Scenes as source code:

───

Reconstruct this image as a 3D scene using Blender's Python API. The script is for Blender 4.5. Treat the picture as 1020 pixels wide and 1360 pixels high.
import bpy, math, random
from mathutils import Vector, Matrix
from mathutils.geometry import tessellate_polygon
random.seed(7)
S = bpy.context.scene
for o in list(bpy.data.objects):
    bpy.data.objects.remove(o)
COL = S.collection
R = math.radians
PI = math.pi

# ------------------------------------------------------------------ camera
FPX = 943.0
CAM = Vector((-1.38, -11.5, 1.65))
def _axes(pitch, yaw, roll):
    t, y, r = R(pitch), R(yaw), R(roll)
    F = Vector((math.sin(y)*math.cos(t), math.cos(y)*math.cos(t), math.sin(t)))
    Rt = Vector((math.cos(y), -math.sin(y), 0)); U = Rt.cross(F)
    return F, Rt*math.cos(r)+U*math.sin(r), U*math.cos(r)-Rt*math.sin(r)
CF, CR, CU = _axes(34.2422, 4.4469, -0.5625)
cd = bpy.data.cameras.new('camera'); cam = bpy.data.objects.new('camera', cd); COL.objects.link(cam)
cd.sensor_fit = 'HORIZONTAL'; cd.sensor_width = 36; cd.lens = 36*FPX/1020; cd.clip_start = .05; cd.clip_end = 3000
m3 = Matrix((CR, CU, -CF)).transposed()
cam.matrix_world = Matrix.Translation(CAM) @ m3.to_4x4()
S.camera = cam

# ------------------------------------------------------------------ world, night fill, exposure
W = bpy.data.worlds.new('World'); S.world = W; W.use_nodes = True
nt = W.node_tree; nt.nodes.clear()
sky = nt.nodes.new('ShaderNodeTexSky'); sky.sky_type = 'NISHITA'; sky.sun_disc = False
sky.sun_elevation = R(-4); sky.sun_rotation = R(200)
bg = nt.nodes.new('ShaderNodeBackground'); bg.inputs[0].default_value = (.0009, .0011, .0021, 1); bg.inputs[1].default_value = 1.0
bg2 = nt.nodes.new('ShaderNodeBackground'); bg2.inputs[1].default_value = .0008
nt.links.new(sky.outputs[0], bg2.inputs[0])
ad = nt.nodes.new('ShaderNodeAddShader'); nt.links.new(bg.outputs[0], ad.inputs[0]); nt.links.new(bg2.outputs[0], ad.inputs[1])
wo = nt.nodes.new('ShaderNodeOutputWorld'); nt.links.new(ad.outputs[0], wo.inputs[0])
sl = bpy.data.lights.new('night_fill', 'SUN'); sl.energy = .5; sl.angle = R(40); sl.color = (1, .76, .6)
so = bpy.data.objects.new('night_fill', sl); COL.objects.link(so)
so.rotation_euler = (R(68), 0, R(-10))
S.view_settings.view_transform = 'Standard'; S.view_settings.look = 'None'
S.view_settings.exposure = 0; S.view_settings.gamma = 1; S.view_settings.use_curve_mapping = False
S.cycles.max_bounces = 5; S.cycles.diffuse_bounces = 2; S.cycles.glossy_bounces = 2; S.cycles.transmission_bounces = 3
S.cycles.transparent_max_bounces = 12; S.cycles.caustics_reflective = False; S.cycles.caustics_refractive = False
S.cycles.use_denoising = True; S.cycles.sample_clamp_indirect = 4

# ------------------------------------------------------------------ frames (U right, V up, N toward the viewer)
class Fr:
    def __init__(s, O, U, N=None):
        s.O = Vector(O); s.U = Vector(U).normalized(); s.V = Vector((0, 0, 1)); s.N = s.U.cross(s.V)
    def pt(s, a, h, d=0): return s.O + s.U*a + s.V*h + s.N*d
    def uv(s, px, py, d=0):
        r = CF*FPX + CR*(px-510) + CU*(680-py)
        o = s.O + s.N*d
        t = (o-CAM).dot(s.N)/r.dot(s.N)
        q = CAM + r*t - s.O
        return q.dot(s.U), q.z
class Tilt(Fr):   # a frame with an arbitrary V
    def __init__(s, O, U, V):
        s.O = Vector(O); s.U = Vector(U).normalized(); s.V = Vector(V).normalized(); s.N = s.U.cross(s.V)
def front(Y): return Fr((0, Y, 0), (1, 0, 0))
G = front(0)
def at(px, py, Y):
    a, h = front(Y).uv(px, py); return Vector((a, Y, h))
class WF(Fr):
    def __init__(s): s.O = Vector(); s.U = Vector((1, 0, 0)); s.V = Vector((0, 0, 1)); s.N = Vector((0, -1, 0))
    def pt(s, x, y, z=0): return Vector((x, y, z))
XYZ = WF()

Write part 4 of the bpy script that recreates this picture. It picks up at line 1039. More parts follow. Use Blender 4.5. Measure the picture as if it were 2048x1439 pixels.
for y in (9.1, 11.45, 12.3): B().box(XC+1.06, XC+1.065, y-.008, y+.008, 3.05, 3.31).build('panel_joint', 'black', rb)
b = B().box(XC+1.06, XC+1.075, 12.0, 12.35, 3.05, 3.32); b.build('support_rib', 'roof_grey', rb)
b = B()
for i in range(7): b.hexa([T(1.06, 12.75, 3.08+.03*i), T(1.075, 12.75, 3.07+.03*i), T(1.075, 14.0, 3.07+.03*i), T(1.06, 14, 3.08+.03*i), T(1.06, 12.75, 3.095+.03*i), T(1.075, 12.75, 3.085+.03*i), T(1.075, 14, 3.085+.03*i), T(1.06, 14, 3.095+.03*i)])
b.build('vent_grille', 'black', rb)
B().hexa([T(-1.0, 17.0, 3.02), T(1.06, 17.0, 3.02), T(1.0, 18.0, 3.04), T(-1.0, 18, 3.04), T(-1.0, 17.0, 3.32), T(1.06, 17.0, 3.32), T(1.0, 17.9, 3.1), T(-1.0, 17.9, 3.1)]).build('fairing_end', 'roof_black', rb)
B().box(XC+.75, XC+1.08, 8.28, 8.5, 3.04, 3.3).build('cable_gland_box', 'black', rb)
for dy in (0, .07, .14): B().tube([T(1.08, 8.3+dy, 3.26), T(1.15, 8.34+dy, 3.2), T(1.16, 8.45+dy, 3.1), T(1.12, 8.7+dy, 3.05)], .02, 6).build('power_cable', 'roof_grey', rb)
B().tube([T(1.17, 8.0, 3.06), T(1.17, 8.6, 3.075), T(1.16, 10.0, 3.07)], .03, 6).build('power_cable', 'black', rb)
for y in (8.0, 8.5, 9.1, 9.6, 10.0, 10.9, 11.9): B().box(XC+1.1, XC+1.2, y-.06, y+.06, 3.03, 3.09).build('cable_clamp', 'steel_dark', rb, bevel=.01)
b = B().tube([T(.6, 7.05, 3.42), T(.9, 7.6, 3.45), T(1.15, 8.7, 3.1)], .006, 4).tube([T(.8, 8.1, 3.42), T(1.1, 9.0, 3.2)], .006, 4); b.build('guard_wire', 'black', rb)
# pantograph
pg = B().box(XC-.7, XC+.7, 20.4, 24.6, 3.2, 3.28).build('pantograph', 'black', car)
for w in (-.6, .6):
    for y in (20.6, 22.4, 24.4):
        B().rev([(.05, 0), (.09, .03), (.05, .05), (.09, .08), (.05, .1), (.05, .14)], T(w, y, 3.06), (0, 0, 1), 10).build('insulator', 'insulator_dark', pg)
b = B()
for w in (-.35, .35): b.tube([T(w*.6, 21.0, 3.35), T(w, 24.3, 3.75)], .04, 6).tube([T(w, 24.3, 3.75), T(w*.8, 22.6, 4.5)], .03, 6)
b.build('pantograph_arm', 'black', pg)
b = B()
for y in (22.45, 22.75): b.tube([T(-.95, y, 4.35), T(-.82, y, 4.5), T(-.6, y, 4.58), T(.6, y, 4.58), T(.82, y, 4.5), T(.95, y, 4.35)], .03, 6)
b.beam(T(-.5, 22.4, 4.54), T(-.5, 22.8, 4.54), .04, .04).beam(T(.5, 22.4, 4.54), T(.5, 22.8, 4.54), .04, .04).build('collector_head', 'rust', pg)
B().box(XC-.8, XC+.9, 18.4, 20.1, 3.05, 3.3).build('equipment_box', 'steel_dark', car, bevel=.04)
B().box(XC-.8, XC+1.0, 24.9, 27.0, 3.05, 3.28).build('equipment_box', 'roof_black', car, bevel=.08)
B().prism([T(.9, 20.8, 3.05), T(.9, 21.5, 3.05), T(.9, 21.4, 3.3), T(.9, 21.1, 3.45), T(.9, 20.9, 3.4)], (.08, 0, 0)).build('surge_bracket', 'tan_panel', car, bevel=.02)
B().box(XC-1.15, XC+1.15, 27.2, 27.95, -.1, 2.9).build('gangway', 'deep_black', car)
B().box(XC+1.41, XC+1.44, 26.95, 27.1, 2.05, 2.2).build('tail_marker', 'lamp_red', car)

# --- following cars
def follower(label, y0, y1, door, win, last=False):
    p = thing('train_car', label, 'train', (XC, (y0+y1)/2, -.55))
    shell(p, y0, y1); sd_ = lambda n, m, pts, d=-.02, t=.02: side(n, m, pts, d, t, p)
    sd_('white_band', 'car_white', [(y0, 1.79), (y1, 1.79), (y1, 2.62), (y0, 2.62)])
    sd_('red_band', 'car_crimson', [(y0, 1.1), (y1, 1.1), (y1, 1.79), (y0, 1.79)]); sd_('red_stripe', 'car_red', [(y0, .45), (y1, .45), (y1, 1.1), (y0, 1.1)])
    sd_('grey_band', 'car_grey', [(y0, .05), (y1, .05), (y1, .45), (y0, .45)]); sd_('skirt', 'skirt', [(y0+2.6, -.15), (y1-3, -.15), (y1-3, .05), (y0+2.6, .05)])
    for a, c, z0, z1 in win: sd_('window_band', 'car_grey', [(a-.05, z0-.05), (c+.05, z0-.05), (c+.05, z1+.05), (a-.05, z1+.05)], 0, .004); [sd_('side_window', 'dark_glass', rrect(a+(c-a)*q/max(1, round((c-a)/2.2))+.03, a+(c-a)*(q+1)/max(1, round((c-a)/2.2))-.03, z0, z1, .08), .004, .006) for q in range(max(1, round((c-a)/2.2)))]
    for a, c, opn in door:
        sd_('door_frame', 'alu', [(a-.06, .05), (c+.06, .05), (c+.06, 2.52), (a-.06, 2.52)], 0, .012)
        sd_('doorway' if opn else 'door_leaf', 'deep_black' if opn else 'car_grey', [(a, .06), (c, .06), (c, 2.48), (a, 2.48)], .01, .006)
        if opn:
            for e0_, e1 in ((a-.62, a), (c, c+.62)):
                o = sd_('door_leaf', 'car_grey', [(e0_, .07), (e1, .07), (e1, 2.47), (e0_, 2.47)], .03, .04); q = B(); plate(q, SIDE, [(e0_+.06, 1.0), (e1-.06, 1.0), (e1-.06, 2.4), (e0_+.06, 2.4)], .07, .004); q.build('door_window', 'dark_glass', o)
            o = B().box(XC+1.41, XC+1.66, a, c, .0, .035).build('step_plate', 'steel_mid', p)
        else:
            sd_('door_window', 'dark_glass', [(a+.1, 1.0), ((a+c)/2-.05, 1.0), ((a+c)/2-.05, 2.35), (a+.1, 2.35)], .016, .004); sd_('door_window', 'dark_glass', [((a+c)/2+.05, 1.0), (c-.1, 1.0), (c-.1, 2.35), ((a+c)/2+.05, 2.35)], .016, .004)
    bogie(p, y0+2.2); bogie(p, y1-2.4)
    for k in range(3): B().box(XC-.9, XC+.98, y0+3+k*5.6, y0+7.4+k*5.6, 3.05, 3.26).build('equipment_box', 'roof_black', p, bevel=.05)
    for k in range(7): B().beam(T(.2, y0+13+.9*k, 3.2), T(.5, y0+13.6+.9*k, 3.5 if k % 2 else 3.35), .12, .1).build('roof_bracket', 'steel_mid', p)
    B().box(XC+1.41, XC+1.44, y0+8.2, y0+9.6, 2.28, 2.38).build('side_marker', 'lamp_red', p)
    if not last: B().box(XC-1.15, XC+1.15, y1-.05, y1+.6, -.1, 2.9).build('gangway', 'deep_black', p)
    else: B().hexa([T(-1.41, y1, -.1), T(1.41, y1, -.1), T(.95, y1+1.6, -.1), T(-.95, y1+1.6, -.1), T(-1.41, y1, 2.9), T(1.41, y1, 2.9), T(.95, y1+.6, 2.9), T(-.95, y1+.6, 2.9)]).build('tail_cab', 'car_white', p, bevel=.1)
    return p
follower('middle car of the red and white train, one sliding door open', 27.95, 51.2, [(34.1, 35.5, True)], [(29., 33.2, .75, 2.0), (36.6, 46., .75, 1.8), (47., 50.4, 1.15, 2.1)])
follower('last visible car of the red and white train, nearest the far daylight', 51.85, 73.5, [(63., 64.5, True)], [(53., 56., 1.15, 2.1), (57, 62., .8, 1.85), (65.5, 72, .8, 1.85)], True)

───

TO DO » Take the lines above from the first through the one containing "PI = math.pi" and reproduce them exactly; include nothing else.

SOLVED PROBLEM »
Reconstruct this image as a 3D scene using Blender's Python API. The script is for Blender 4.5. Treat the picture as 1020 pixels wide and 1360 pixels high.
import bpy, math, random
from mathutils import Vector, Matrix
from mathutils.geometry import tessellate_polygon
random.seed(7)
S = bpy.context.scene
for o in list(bpy.data.objects):
    bpy.data.objects.remove(o)
COL = S.collection
R = math.radians
PI = math.pi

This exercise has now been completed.